Source records
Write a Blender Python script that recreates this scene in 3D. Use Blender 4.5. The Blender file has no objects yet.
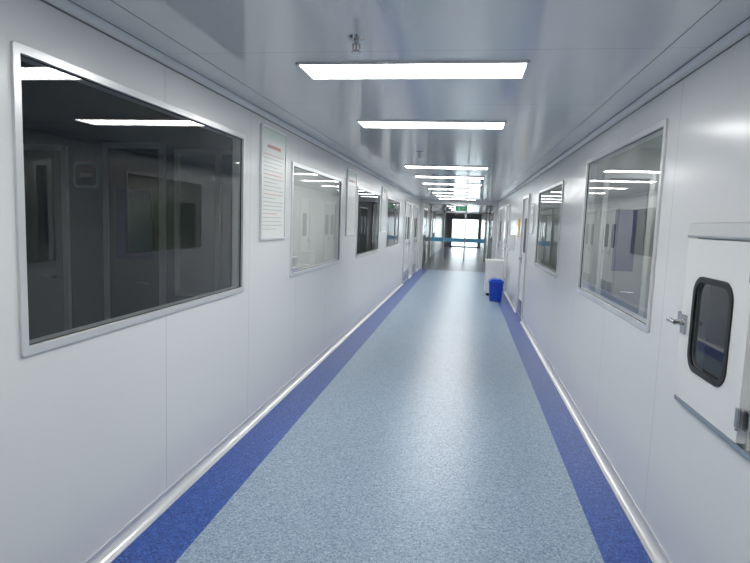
import bpy, math
from mathutils import Vector, Matrix
# ---------------------------------------------------------------- camera
f=560.0; h=1.6; th=math.radians(8.99); ph=math.radians(6.12); s=0.036
F=Vector((-math.sin(th)*math.cos(ph), math.cos(th)*math.cos(ph), -math.sin(ph)))
R0=Vector((math.cos(th), math.sin(th),0)); U0=R0.cross(F)
R=R0*math.cos(s)+U0*math.sin(s); U=-R0*math.sin(s)+U0*math.cos(s)
cam=bpy.data.cameras.new('camera'); co=bpy.data.objects.new('camera',cam)
bpy.context.collection.objects.link(co)
cam.sensor_width=36; cam.lens=f/750*36; cam.clip_start=.02; cam.clip_end=300
m=Matrix((R,U,-F)).transposed().to_4x4(); m.translation=Vector((0,0,h)); co.matrix_world=m
sc=bpy.context.scene; sc.camera=co
sc.view_settings.view_transform='Standard'
sc.view_settings.exposure=0.0

XL=-1.58; XR=1.03; ZC=2.4; T=.06
Y0=-5.0; YM=19.5; YE=40.0; XLO=-4.8; XRO=4.2

# ---------------------------------------------------------------- materials
def lin(c):
    return tuple((x/255/12.92) if x/255<=.04045 else ((x/255+.055)/1.055)**2.4 for x in c)
def M(n,c,rough=.4,metal=0,noise=None,em=0,bump=0,seam=None,ior=1.5,coat=0):
    """c is sRGB 0-255. noise=(scale,amount) seam=(axis,period,offset)"""
    m=bpy.data.materials.new(n); m.use_nodes=True; nt=m.node_tree; N=nt.nodes; L=nt.links
    b=N['Principled BSDF']; col=lin(c)
    b.inputs['Base Color'].default_value=(*col,1); b.inputs['Roughness'].default_value=rough
    b.inputs['Metallic'].default_value=metal; b.inputs['IOR'].default_value=ior
    b.inputs['Coat Weight'].default_value=coat; b.inputs['Coat Roughness'].default_value=.08
    tc=N.new('ShaderNodeTexCoord'); src=None
    if noise:
        nz=N.new('ShaderNodeTexNoise'); nz.inputs['Scale'].default_value=noise[0]; nz.inputs['Detail'].default_value=3
        L.new(tc.outputs['Object'],nz.inputs['Vector'])
        cr=N.new('ShaderNodeValToRGB'); a=noise[1]
        cr.color_ramp.elements[0].position=.35; cr.color_ramp.elements[1].position=.65
        cr.color_ramp.elements[0].color=(*[x*(1-a) for x in col],1); cr.color_ramp.elements[1].color=(*[min(1,x*(1+a)) for x in col],1)
        L.new(nz.outputs['Fac'],cr.inputs['Fac']); src=cr.outputs['Color']
    if seam:
        sp=N.new('ShaderNodeSeparateXYZ'); L.new(tc.outputs['Object'],sp.inputs[0])
        ad=N.new('ShaderNodeMath'); ad.operation='ADD'; ad.inputs[1].default_value=100*seam[1]-seam[2]
        L.new(sp.outputs[seam[0]],ad.inputs[0])
        mo=N.new('ShaderNodeMath'); mo.operation='MODULO'; mo.inputs[1].default_value=seam[1]; L.new(ad.outputs[0],mo.inputs[0])
        lt=N.new('ShaderNodeMath'); lt.operation='LESS_THAN'; lt.inputs[1].default_value=.005; L.new(mo.outputs[0],lt.inputs[0])
        mx=N.new('ShaderNodeMix'); mx.data_type='RGBA'
        mx.inputs['A'].default_value=(*col,1); mx.inputs['B'].default_value=(*[x*.68 for x in col],1)
        if src: L.new(src,mx.inputs['A'])
        L.new(lt.outputs[0],mx.inputs['Factor']); src=mx.outputs['Result']
    if src: L.new(src,b.inputs['Base Color'])
    if em: b.inputs['Emission Color'].default_value=(*col,1); b.inputs['Emission Strength'].default_value=em
    if bump:
        nz=N.new('ShaderNodeTexNoise'); nz.inputs['Scale'].default_value=2.2; L.new(tc.outputs['Object'],nz.inputs['Vector'])
        bp=N.new('ShaderNodeBump'); bp.inputs['Strength'].default_value=bump; bp.inputs['Distance'].default_value=.02
        L.new(nz.outputs['Fac'],bp.inputs['Height']); L.new(bp.outputs[0],b.inputs['Normal'])
    return m
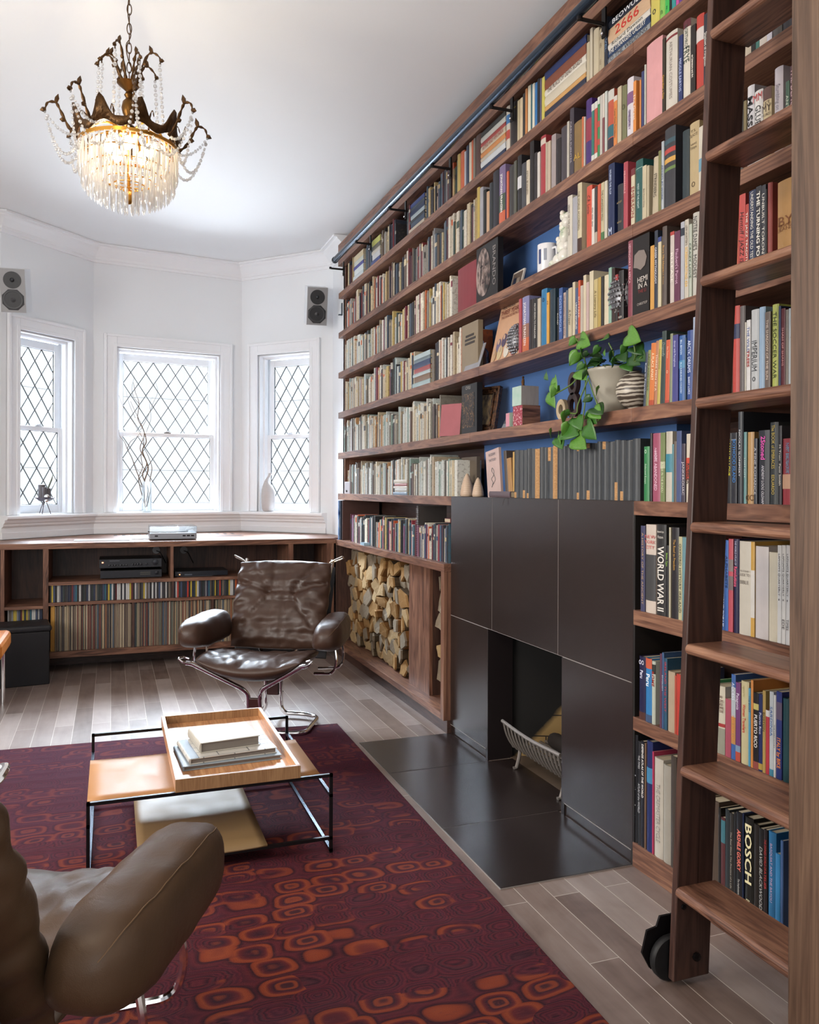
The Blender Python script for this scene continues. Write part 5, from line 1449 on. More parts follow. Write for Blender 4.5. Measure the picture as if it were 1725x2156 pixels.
for k in range(1, 14): a = -PI/2+PI*k/14.5; prof.append((max(.02, .068*math.cos(a)), .066+.066*math.sin(a)+.004))
prof += [(.02, .138), (.018, .13), (0, .12)]
MB().lathe(prof, 32, cap=False).obj('body', SV, vs_, smooth='all')
# mantel row: tattoo book, lying books, shells, small box at the far end
r = leaner('book', 'pale pink book with a drawn figure leaning beside the old dark set on the mantel', 'book', 1028, 1056, 6, .225, 'd4b4ac', th=.012, tilt=.0, x=XF+.014)
r.rotation_euler = (.0, 0, 0)
r['label'] = 'pale pink slim book with a line drawing, left of the old dark mantel set'
r.rotation_euler = (-.13, 0, 0)
W = at(1028, 1000, 'X', XF+.014).y-at(1056, 1000, 'X', XF+.014).y
for tx, sz, b_ in (('RUSSIAN', .018, .9), ('TATTOO', .018, .78)): ltext(r, tx, '3a4a5a', sz, .5, b_, W, .225, 0)
b = MB(); P_ = [(-.0016, .02, .05), (-.0016, .005, .07), (-.0016, .02, .09), (-.0016, .0, .1), (-.0016, -.012, .12), (-.0016, .004, .14), (-.0016, .012, .125), (-.0016, -.01, .105), (-.0016, -.02, .08), (-.0016, .01, .06)]
b.tube(catmull(P_, 5, True), .0009, 4, closed=True); b.obj('line_drawing', ink('3a4a4a'), r)
lk = [('tan paperback leaning behind the pale pink book on the mantel', 1063, 1072, .18, 'b8884c', -.12), ('brown hardback between the pale pink book and the old dark set', 1057, 1063, .215, '5a4c44', -.12), ('thin golden yellow book at the left end of the old dark set', 1073, 1078, .205, 'd8a844', -.01)]
for lb, a_, c_, H_, hx, le in lk:
    o = book(pxy(c_), pxy(a_), 1.2412, H_, hx, lb, '', xs=XF+.02, D=.14); o.rotation_euler = (le, 0, 0); o['label'] = lb
    for k in ('_w', '_row', '_y'): del o[k]
b = MB(); L = pxy(1033)-pxy(1077); spine_shape(b, .028, .13, L, bulge=.004); o = b.obj('book', hm('6a5a62'), loc=(XF-.004, pxy(1077), 1.2412+.014)); o.rotation_euler = (-PI/2, 0, 0)
MB().box(.008, .128, -.0115, .0115, .002, L-.002).obj('pages', PAGES, o); tag(o, 'thin mauve book lying flat on the mantel in front of the pale pink book', 'book')
MB().tube(catmull([(XF+.0-(XF-.004), .014, .03), (-.006, .02, .04), (-.009, .05, .05)], 4), .0012, 5).obj('ribbon', mat('ribbon', '#3a3436', .7), o)
SHL = mat('shell', rough=.5); t = NT(SHL); vv = t.n('ShaderNodeTexWave'); t.l(t.coords(), vv.inputs['Vector']); vv.bands_direction = 'Z'; vv.inputs['Scale'].default_value = 42; vv.inputs['Distortion'].default_value = 1.5
t.l(t.mix(vv.outputs['Fac'], '#a88468', '#dccab4'), t.b.inputs['Base Color'])
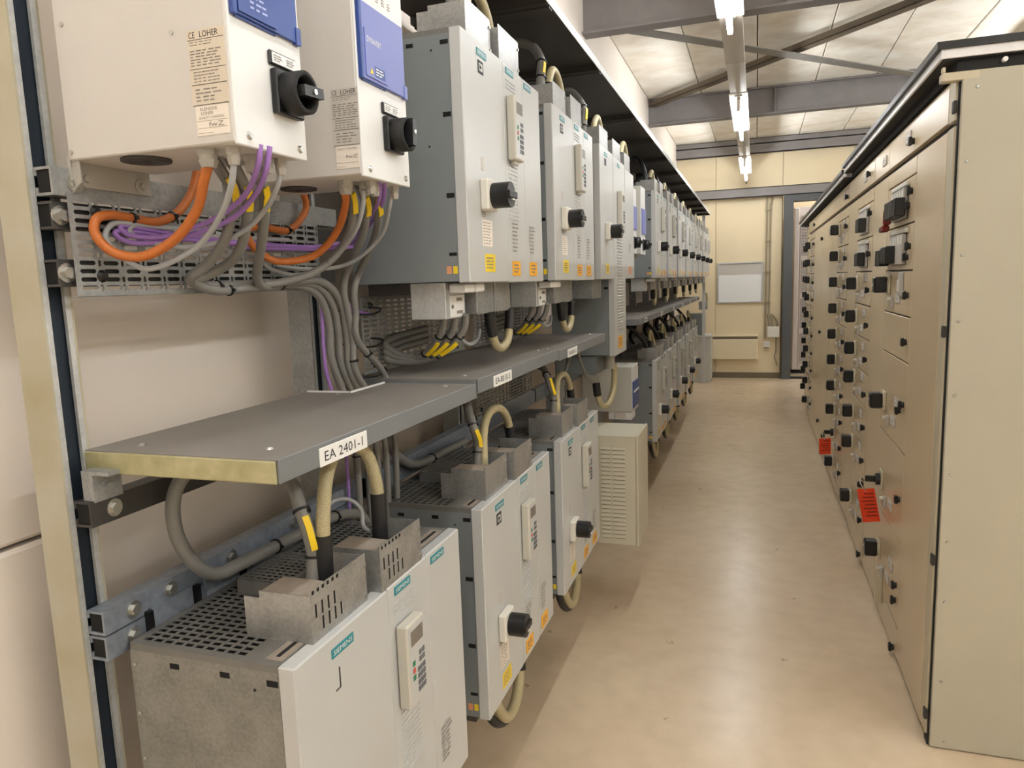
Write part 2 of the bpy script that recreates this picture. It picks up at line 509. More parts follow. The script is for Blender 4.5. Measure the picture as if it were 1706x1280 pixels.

## Goal:
Begin with the first line of the records and repeat every line up to the one with "Y0=-5.0; YM=19.5; YE=40.0; XLO=-4.8; XRO=4.2", counting that line too. Pictures are not part of the copy.

## Output of the exercise:
Write a Blender Python script that recreates this scene in 3D. Use Blender 4.5. The Blender file has no objects yet.
import bpy, math
from mathutils import Vector, Matrix
# ---------------------------------------------------------------- camera
f=560.0; h=1.6; th=math.radians(8.99); ph=math.radians(6.12); s=0.036
F=Vector((-math.sin(th)*math.cos(ph), math.cos(th)*math.cos(ph), -math.sin(ph)))
R0=Vector((math.cos(th), math.sin(th),0)); U0=R0.cross(F)
R=R0*math.cos(s)+U0*math.sin(s); U=-R0*math.sin(s)+U0*math.cos(s)
cam=bpy.data.cameras.new('camera'); co=bpy.data.objects.new('camera',cam)
bpy.context.collection.objects.link(co)
cam.sensor_width=36; cam.lens=f/750*36; cam.clip_start=.02; cam.clip_end=300
m=Matrix((R,U,-F)).transposed().to_4x4(); m.translation=Vector((0,0,h)); co.matrix_world=m
sc=bpy.context.scene; sc.camera=co
sc.view_settings.view_transform='Standard'
sc.view_settings.exposure=0.0

XL=-1.58; XR=1.03; ZC=2.4; T=.06
Y0=-5.0; YM=19.5; YE=40.0; XLO=-4.8; XRO=4.2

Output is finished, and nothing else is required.